Crippled transmission towersReliability of electric service is another primary benefit of distributed generation. During the 1998 ice storm in Canada hundreds of transmission towers buckled leaving over 4 million people in Canada and parts of the US without power. Multiple deaths were reported, many from hypothermia. Power was restored fairly quickly to urban areas however almost 700,000 rural residents were without power in the middle of winter for over three weeks.

CHP generators require fossil fuels but renewable distributed power generators like small wind and solar are viable and once installed not dependent upon the vagaries of foreign policy, market demands, regulatory actions or the expense of maintaining a decaying grid to allow for long distance commodities trading.

Ironically, decentralizing may be forced by the consequences of energy deregulation and the free market theory so dependent upon centralization.
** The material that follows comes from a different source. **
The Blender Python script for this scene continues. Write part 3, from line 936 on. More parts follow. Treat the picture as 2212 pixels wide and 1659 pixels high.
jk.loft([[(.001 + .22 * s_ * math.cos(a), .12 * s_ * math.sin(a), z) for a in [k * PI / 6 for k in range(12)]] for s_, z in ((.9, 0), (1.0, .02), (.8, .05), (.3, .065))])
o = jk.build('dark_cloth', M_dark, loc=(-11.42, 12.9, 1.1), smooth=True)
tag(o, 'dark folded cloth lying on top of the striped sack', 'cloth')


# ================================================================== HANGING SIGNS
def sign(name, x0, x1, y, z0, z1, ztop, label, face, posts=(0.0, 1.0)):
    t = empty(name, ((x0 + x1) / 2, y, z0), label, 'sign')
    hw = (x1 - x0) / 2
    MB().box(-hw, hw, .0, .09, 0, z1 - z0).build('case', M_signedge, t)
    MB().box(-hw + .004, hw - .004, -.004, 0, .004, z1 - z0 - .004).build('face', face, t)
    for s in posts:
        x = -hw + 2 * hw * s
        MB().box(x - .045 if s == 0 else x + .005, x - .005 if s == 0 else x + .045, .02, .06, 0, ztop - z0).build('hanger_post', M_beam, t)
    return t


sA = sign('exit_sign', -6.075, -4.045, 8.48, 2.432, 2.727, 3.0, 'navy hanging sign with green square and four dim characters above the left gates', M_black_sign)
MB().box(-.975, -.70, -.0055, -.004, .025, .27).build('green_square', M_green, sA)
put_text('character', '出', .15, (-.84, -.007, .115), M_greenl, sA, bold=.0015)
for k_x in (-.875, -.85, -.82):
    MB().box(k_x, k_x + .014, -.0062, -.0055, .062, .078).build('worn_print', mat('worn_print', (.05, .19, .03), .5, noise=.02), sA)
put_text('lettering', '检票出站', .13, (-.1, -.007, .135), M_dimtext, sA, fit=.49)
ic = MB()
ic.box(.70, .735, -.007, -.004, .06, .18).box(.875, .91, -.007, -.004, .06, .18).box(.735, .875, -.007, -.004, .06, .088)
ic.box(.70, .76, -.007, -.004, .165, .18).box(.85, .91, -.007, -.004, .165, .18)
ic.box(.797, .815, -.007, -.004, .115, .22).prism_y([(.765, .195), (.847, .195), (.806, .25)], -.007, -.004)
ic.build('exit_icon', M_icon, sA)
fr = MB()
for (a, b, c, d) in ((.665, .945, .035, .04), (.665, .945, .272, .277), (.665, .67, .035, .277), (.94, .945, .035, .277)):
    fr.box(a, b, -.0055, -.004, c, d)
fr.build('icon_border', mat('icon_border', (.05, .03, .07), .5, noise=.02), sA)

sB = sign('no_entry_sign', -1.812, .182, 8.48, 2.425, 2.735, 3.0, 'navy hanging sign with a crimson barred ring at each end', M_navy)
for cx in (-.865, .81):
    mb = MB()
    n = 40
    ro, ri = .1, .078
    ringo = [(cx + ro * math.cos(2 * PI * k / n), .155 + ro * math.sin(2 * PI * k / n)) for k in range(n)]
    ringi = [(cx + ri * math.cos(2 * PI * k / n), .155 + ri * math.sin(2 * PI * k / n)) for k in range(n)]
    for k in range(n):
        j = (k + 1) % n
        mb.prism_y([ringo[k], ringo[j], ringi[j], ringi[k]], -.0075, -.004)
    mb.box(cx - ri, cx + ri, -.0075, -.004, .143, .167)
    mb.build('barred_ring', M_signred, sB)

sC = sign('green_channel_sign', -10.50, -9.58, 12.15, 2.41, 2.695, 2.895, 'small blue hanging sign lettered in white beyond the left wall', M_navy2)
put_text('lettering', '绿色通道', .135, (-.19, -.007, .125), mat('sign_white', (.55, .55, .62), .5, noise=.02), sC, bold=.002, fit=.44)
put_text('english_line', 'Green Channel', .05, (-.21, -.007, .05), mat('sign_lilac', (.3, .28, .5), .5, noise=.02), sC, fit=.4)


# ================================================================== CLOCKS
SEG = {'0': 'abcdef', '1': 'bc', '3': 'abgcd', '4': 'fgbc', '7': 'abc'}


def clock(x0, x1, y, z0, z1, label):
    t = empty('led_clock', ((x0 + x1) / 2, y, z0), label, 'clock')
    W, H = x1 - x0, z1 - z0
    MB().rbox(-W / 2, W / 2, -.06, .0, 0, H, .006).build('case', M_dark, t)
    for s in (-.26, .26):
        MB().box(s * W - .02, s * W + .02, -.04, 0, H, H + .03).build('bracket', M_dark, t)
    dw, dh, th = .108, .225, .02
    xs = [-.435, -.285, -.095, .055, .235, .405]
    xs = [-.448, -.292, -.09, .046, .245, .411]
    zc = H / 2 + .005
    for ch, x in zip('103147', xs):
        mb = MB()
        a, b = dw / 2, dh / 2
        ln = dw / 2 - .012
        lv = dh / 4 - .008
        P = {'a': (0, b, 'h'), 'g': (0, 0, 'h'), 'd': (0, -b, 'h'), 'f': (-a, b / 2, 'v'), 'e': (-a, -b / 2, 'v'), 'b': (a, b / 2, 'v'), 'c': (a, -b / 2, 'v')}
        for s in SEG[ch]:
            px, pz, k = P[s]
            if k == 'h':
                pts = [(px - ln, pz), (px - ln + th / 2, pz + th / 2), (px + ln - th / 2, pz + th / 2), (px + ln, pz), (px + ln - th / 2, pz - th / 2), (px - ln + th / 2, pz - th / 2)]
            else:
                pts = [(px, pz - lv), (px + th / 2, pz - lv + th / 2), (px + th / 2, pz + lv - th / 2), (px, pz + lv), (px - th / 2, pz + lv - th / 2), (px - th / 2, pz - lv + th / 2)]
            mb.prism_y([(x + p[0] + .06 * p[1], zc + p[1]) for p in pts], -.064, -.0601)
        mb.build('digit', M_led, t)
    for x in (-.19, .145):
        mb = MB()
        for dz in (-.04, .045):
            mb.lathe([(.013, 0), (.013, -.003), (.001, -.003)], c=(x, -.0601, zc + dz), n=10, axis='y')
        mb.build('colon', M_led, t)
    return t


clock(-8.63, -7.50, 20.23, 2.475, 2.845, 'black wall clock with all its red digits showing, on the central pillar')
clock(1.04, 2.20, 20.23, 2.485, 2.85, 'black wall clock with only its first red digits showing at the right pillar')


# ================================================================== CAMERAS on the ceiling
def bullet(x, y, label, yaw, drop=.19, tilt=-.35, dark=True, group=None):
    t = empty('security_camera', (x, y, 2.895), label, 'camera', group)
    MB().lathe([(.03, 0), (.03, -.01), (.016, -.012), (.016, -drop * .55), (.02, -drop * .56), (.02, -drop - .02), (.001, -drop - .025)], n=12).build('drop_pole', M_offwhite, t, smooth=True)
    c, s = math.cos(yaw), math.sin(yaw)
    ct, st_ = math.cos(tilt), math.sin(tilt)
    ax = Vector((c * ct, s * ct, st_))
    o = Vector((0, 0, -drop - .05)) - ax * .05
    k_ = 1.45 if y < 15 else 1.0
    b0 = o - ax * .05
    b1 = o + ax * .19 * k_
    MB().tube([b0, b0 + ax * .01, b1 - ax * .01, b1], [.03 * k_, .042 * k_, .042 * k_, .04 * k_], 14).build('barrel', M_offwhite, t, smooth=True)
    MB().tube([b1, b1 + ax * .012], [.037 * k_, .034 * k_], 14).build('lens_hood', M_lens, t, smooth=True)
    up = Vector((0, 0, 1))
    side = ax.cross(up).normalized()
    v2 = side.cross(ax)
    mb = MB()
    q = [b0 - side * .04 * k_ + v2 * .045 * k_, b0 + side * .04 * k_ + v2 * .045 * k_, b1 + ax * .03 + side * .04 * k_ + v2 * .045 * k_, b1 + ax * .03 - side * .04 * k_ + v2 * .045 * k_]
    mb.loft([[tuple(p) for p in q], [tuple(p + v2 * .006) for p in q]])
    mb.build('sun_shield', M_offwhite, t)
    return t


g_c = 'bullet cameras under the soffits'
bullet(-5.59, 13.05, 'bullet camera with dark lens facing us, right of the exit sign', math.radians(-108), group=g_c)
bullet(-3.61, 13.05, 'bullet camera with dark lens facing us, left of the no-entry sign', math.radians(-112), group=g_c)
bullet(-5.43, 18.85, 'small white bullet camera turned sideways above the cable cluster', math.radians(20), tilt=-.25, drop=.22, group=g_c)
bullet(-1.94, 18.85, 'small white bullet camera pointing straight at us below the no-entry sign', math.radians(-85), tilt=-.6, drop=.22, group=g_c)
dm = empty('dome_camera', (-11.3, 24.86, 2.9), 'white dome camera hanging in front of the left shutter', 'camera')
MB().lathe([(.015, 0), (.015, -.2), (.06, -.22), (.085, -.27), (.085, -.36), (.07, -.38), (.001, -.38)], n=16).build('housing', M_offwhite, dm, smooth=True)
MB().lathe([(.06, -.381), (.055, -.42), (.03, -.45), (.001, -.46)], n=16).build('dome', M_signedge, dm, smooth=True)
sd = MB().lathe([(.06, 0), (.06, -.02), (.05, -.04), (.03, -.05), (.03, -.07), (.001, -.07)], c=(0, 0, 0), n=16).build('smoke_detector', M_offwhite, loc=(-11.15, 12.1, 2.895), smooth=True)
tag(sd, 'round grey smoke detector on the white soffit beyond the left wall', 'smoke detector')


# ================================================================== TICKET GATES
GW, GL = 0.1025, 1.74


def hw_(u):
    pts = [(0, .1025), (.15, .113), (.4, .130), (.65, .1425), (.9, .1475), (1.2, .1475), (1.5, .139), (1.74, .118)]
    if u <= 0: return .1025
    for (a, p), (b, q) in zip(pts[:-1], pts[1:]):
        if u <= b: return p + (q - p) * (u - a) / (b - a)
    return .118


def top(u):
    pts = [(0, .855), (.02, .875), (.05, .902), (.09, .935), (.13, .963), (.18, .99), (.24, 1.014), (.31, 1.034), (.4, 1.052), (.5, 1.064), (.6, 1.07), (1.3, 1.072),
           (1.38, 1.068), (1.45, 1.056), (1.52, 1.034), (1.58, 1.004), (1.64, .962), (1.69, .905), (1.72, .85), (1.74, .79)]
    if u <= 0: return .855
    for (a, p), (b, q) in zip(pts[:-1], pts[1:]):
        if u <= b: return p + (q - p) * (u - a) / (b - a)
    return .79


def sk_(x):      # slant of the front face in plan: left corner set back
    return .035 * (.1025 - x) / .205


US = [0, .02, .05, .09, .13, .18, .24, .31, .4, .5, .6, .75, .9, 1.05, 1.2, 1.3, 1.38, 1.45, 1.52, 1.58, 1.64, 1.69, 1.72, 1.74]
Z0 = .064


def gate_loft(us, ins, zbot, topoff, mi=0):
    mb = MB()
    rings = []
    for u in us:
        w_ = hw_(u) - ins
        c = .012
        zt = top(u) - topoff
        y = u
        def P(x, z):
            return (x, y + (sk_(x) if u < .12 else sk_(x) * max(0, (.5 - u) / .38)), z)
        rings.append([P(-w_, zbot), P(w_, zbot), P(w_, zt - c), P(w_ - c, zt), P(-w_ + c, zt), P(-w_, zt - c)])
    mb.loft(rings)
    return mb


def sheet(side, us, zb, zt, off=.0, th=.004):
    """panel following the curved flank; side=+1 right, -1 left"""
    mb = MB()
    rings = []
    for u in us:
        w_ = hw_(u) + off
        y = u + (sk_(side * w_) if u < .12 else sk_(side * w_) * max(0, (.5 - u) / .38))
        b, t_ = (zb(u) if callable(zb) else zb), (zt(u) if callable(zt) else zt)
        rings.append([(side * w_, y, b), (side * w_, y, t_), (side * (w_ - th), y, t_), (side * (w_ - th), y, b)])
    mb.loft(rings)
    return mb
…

An article discussing barriers to centralized wind energy in Energy Biz Magazine states, “Federal Energy Regulatory Commission Chair Joseph Kelliher said it would require strong regional power grids. Today, there are more than 500 transmission owners, ‘500 sets of hands pulling the levers for those 500 machines,’ he said, in a personal interview. Coordinating an array of relatively small generators spread over a vast expanse for the benefit of far off urban centers will require complex coordination, something made difficult by today’s Balkanized grid. Furthermore, while annual investment in transmission has doubled since 2002, Kelliher said, it is ‘still not adequate’.”

Rural America including the Southern Oregon coast is uniquely suited to deployment of wide scale distributed energy to relieve already congested transmission lines. The capital costs of installing distributed generators at the local, neighborhood and district level are significantly less than the standard centralized model. The value of energy independence for rural communities is priceless.